In the van to Toronto, the women begin to talk about some of the important things that are going on in their lives, and the more difficult topics of conversation. Marie-Adele tries to talk to her sister Annie both about the fact that she ended up with Annie's husband, and what to do in the event of her illness, but Annie does not want to talk about it. Meanwhile, Pelajia and Philomena talk about the fact that their mother fell ill and died. Philomena discusses the fact that she had a good job in Toronto and had a child with a married man, but had to give up the child and knows nothing about its life. The van ride becomes a suspended place in which the women can talk about their fears and sadness from the past.

The trip seems to be going perfectly until they get a flat tire and the whole stage is plunged into darkness. After a blackout, we can just hear the voices of the women as they strategize and bicker about what to do next. This theatricalization of their difficulty, the fact that they are suddenly literally "in the dark," shows us that the trip to Toronto is not going to be as smooth as planned, and will in fact be even more difficult than they initially thought.

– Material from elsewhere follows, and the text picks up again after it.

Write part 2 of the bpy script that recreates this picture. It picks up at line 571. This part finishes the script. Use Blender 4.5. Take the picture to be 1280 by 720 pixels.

Matters only get worse when Nanabush, having transformed into a nighthawk, begins to attack the already sick Marie-Adele. While she stands there looking calmly at the bird for a moment, it begins to attack her, which only makes Marie-Adele hysterical. Nanabush is a meddling and disruptive presence in the play, an entity that shakes up the characters and brings out their stronger and less organized emotions. Here, Marie-Adele's hysteria builds gradually, crescendoing into complete panic and dismay.